▶ **Prompt**
Skip the pictures. Transcribe the rest of the data below without changing a word.

▶ **Information supplied**
---+---

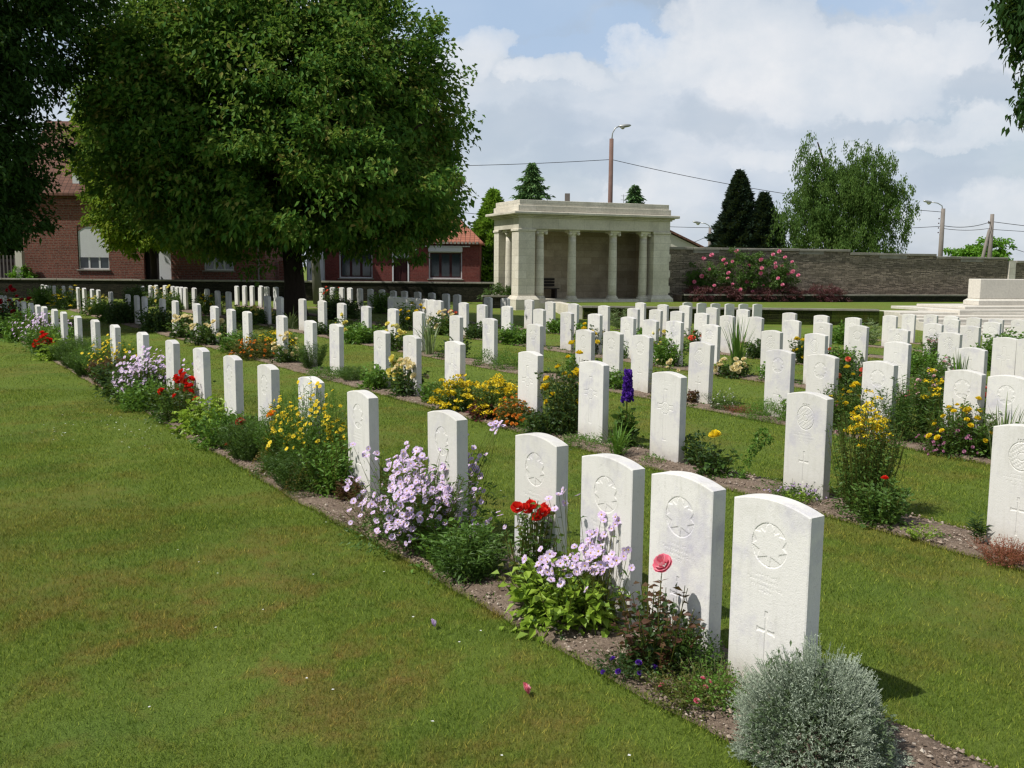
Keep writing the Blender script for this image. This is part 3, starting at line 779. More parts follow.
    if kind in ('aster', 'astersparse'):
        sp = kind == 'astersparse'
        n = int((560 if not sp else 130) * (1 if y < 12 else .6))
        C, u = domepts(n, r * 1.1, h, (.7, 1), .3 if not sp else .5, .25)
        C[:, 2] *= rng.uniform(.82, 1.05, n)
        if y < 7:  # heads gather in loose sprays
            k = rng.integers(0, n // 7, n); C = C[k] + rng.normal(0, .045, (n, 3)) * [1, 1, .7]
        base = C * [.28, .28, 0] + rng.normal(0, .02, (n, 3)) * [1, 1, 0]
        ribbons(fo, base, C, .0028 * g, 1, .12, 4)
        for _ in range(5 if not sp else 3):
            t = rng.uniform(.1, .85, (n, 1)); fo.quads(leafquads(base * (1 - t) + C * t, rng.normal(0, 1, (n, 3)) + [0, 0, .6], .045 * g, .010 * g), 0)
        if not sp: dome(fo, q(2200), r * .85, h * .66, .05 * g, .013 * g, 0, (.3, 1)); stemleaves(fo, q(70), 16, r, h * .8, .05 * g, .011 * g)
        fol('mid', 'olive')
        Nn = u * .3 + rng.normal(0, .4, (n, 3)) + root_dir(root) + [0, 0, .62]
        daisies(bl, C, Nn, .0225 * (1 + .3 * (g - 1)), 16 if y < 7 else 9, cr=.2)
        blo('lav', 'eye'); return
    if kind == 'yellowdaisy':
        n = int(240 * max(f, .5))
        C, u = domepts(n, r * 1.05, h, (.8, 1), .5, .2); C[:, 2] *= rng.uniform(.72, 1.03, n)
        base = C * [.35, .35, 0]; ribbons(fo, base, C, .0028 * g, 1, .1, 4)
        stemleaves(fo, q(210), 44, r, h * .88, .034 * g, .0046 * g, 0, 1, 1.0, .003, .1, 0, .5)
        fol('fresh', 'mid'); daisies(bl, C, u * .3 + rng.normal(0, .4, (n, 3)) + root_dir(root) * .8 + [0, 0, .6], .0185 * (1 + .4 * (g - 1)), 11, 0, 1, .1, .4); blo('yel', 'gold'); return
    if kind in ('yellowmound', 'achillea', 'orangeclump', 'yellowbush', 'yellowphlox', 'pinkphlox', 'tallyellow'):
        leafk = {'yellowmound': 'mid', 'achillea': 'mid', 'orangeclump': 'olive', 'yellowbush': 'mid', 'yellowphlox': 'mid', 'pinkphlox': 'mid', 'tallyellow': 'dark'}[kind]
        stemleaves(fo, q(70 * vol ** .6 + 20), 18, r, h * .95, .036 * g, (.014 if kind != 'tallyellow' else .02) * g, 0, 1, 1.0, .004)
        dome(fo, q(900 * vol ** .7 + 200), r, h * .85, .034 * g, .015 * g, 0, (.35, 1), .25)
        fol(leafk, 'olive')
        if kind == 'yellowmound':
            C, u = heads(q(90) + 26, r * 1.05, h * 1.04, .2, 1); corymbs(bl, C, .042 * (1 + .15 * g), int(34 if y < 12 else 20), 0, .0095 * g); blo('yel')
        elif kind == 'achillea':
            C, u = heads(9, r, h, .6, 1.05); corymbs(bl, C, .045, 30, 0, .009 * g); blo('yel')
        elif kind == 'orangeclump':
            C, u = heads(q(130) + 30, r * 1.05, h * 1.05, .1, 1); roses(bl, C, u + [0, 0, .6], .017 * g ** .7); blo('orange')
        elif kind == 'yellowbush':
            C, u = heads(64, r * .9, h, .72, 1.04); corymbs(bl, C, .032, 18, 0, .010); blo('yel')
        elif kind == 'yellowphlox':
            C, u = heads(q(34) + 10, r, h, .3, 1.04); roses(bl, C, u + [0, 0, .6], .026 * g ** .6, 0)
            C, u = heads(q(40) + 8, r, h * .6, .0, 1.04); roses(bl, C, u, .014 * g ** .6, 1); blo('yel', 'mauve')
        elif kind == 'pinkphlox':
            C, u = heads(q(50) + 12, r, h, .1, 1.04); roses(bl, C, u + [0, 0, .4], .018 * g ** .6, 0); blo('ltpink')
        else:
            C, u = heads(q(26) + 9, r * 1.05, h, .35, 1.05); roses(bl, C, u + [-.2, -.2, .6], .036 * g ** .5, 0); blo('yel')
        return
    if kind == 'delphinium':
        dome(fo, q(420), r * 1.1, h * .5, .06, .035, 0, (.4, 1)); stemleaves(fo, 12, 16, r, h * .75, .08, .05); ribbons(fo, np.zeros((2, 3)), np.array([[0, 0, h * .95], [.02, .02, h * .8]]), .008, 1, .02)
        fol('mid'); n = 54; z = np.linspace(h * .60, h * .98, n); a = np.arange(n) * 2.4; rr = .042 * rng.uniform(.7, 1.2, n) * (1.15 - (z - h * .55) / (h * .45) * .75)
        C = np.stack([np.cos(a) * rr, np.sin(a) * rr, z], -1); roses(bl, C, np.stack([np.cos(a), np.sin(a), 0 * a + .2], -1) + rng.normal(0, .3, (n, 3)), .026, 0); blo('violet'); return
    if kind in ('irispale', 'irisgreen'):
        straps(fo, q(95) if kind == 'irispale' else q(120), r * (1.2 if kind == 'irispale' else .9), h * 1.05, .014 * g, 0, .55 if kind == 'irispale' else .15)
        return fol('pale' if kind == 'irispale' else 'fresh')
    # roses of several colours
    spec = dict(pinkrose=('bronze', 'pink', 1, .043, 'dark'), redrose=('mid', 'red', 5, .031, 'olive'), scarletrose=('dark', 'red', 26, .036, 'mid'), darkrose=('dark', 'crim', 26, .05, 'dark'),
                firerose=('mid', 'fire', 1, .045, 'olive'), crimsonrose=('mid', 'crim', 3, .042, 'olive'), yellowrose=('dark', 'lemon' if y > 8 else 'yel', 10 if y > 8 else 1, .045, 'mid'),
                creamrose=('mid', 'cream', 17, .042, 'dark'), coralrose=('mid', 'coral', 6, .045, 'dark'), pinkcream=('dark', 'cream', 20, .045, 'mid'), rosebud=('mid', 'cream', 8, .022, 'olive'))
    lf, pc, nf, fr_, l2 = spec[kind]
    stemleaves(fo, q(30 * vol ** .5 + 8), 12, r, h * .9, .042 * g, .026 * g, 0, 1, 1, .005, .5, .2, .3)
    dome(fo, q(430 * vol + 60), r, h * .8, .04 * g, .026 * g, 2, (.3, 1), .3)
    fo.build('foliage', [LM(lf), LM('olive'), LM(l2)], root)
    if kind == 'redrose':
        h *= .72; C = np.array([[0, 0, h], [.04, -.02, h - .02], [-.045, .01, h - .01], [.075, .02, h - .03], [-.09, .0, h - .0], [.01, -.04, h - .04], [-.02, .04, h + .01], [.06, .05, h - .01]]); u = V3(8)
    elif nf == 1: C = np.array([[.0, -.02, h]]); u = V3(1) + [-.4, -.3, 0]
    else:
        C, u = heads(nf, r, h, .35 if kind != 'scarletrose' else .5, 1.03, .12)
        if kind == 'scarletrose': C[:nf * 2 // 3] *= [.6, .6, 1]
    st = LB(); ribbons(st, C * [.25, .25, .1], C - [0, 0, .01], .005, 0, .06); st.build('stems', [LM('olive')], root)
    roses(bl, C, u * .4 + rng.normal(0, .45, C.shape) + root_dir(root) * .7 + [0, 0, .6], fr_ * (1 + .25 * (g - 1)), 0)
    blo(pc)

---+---

▶ **Solution to this task**
Keep writing the Blender script for this image. This is part 3, starting at line 779. More parts follow.
    if kind in ('aster', 'astersparse'):
        sp = kind == 'astersparse'
        n = int((560 if not sp else 130) * (1 if y < 12 else .6))
        C, u = domepts(n, r * 1.1, h, (.7, 1), .3 if not sp else .5, .25)
        C[:, 2] *= rng.uniform(.82, 1.05, n)
        if y < 7:  # heads gather in loose sprays
            k = rng.integers(0, n // 7, n); C = C[k] + rng.normal(0, .045, (n, 3)) * [1, 1, .7]
        base = C * [.28, .28, 0] + rng.normal(0, .02, (n, 3)) * [1, 1, 0]
        ribbons(fo, base, C, .0028 * g, 1, .12, 4)
        for _ in range(5 if not sp else 3):
            t = rng.uniform(.1, .85, (n, 1)); fo.quads(leafquads(base * (1 - t) + C * t, rng.normal(0, 1, (n, 3)) + [0, 0, .6], .045 * g, .010 * g), 0)
        if not sp: dome(fo, q(2200), r * .85, h * .66, .05 * g, .013 * g, 0, (.3, 1)); stemleaves(fo, q(70), 16, r, h * .8, .05 * g, .011 * g)
        fol('mid', 'olive')
        Nn = u * .3 + rng.normal(0, .4, (n, 3)) + root_dir(root) + [0, 0, .62]
        daisies(bl, C, Nn, .0225 * (1 + .3 * (g - 1)), 16 if y < 7 else 9, cr=.2)
        blo('lav', 'eye'); return
    if kind == 'yellowdaisy':
        n = int(240 * max(f, .5))
        C, u = domepts(n, r * 1.05, h, (.8, 1), .5, .2); C[:, 2] *= rng.uniform(.72, 1.03, n)
        base = C * [.35, .35, 0]; ribbons(fo, base, C, .0028 * g, 1, .1, 4)
        stemleaves(fo, q(210), 44, r, h * .88, .034 * g, .0046 * g, 0, 1, 1.0, .003, .1, 0, .5)
        fol('fresh', 'mid'); daisies(bl, C, u * .3 + rng.normal(0, .4, (n, 3)) + root_dir(root) * .8 + [0, 0, .6], .0185 * (1 + .4 * (g - 1)), 11, 0, 1, .1, .4); blo('yel', 'gold'); return
    if kind in ('yellowmound', 'achillea', 'orangeclump', 'yellowbush', 'yellowphlox', 'pinkphlox', 'tallyellow'):
        leafk = {'yellowmound': 'mid', 'achillea': 'mid', 'orangeclump': 'olive', 'yellowbush': 'mid', 'yellowphlox': 'mid', 'pinkphlox': 'mid', 'tallyellow': 'dark'}[kind]
        stemleaves(fo, q(70 * vol ** .6 + 20), 18, r, h * .95, .036 * g, (.014 if kind != 'tallyellow' else .02) * g, 0, 1, 1.0, .004)
        dome(fo, q(900 * vol ** .7 + 200), r, h * .85, .034 * g, .015 * g, 0, (.35, 1), .25)
        fol(leafk, 'olive')
        if kind == 'yellowmound':
            C, u = heads(q(90) + 26, r * 1.05, h * 1.04, .2, 1); corymbs(bl, C, .042 * (1 + .15 * g), int(34 if y < 12 else 20), 0, .0095 * g); blo('yel')
        elif kind == 'achillea':
            C, u = heads(9, r, h, .6, 1.05); corymbs(bl, C, .045, 30, 0, .009 * g); blo('yel')
        elif kind == 'orangeclump':
            C, u = heads(q(130) + 30, r * 1.05, h * 1.05, .1, 1); roses(bl, C, u + [0, 0, .6], .017 * g ** .7); blo('orange')
        elif kind == 'yellowbush':
            C, u = heads(64, r * .9, h, .72, 1.04); corymbs(bl, C, .032, 18, 0, .010); blo('yel')
        elif kind == 'yellowphlox':
            C, u = heads(q(34) + 10, r, h, .3, 1.04); roses(bl, C, u + [0, 0, .6], .026 * g ** .6, 0)
            C, u = heads(q(40) + 8, r, h * .6, .0, 1.04); roses(bl, C, u, .014 * g ** .6, 1); blo('yel', 'mauve')
        elif kind == 'pinkphlox':
            C, u = heads(q(50) + 12, r, h, .1, 1.04); roses(bl, C, u + [0, 0, .4], .018 * g ** .6, 0); blo('ltpink')
        else:
            C, u = heads(q(26) + 9, r * 1.05, h, .35, 1.05); roses(bl, C, u + [-.2, -.2, .6], .036 * g ** .5, 0); blo('yel')
        return
    if kind == 'delphinium':
        dome(fo, q(420), r * 1.1, h * .5, .06, .035, 0, (.4, 1)); stemleaves(fo, 12, 16, r, h * .75, .08, .05); ribbons(fo, np.zeros((2, 3)), np.array([[0, 0, h * .95], [.02, .02, h * .8]]), .008, 1, .02)
        fol('mid'); n = 54; z = np.linspace(h * .60, h * .98, n); a = np.arange(n) * 2.4; rr = .042 * rng.uniform(.7, 1.2, n) * (1.15 - (z - h * .55) / (h * .45) * .75)
        C = np.stack([np.cos(a) * rr, np.sin(a) * rr, z], -1); roses(bl, C, np.stack([np.cos(a), np.sin(a), 0 * a + .2], -1) + rng.normal(0, .3, (n, 3)), .026, 0); blo('violet'); return
    if kind in ('irispale', 'irisgreen'):
        straps(fo, q(95) if kind == 'irispale' else q(120), r * (1.2 if kind == 'irispale' else .9), h * 1.05, .014 * g, 0, .55 if kind == 'irispale' else .15)
        return fol('pale' if kind == 'irispale' else 'fresh')
    # roses of several colours
    spec = dict(pinkrose=('bronze', 'pink', 1, .043, 'dark'), redrose=('mid', 'red', 5, .031, 'olive'), scarletrose=('dark', 'red', 26, .036, 'mid'), darkrose=('dark', 'crim', 26, .05, 'dark'),
                firerose=('mid', 'fire', 1, .045, 'olive'), crimsonrose=('mid', 'crim', 3, .042, 'olive'), yellowrose=('dark', 'lemon' if y > 8 else 'yel', 10 if y > 8 else 1, .045, 'mid'),
                creamrose=('mid', 'cream', 17, .042, 'dark'), coralrose=('mid', 'coral', 6, .045, 'dark'), pinkcream=('dark', 'cream', 20, .045, 'mid'), rosebud=('mid', 'cream', 8, .022, 'olive'))
    lf, pc, nf, fr_, l2 = spec[kind]
    stemleaves(fo, q(30 * vol ** .5 + 8), 12, r, h * .9, .042 * g, .026 * g, 0, 1, 1, .005, .5, .2, .3)
    dome(fo, q(430 * vol + 60), r, h * .8, .04 * g, .026 * g, 2, (.3, 1), .3)
    fo.build('foliage', [LM(lf), LM('olive'), LM(l2)], root)
    if kind == 'redrose':
        h *= .72; C = np.array([[0, 0, h], [.04, -.02, h - .02], [-.045, .01, h - .01], [.075, .02, h - .03], [-.09, .0, h - .0], [.01, -.04, h - .04], [-.02, .04, h + .01], [.06, .05, h - .01]]); u = V3(8)
    elif nf == 1: C = np.array([[.0, -.02, h]]); u = V3(1) + [-.4, -.3, 0]
    else:
        C, u = heads(nf, r, h, .35 if kind != 'scarletrose' else .5, 1.03, .12)
        if kind == 'scarletrose': C[:nf * 2 // 3] *= [.6, .6, 1]
    st = LB(); ribbons(st, C * [.25, .25, .1], C - [0, 0, .01], .005, 0, .06); st.build('stems', [LM('olive')], root)
    roses(bl, C, u * .4 + rng.normal(0, .45, C.shape) + root_dir(root) * .7 + [0, 0, .6], fr_ * (1 + .25 * (g - 1)), 0)
    blo(pc)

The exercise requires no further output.